A five-year contract between the Boise Convention & Visitors Bureau and the for-profit World Triathlon Corp. expires after Saturday’s race. Carrie Westergard, the executive director of the visitors bureau, said she’s heard plenty of rumors of the race not returning.

But she said she wants to see the race return and the visitors bureau and World Triathlon Corp. are negotiating a new contract.

“We’ve had several conversations,” Westergard said. “The last one was within a week. Of course there is the buzz around town that this is the last year because there isn’t a signed contract for the future. However, in talking to them, they feel this is a very viable and positive market for them.

“Without putting words in their mouth, I’ve been feeling very good about our conversations.
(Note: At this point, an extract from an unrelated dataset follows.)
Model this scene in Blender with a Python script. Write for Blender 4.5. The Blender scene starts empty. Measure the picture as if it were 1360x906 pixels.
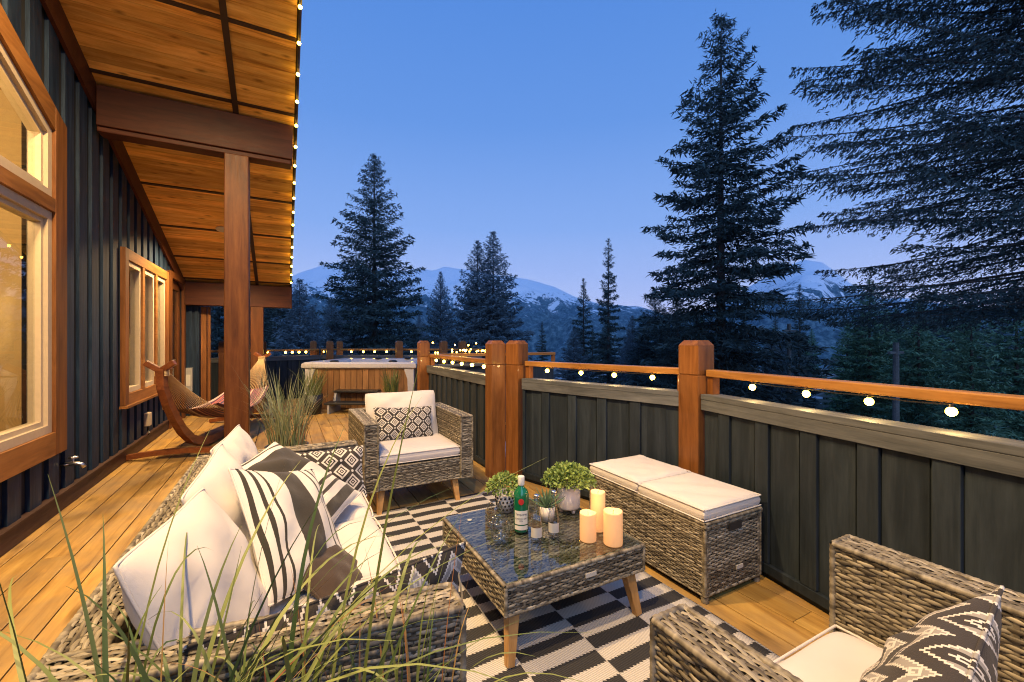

We’ve talked about in the next two weeks we’ll be negotiating for the future.”

The current contract requires the visitors bureau to pay World Triathlon Corp. a $50,000 annual sponsorship fee. Ironman then runs the race with local contractors and volunteers.

Westergard said $50,000 is more than the visitors bureau pays any other event to come to town, including the Albertsons Boise Open golf tournament, the Famous Idaho Potato Bowl college football game or the Treefort music festival.

“We’ll be negotiating that fee,” Westergard said. “I don’t know what it will be in the future.”

The Coeur d’Alene Area Chamber of Commerce pays $100,000 a year for its full-length Ironman race. It contemplated ending its contract early last winter, citing the cost. But it decided to finish its contract, which ends in 2017, after hearing strong business and community support.

“I believe the community loves this event as well,” Westergard said. “They do bring a lot of people to the area for the event. Also, it’s a big economic impact for the area with all the local vendors they use and services they use. They definitely give back to local nonprofits. It’s a positive impact.”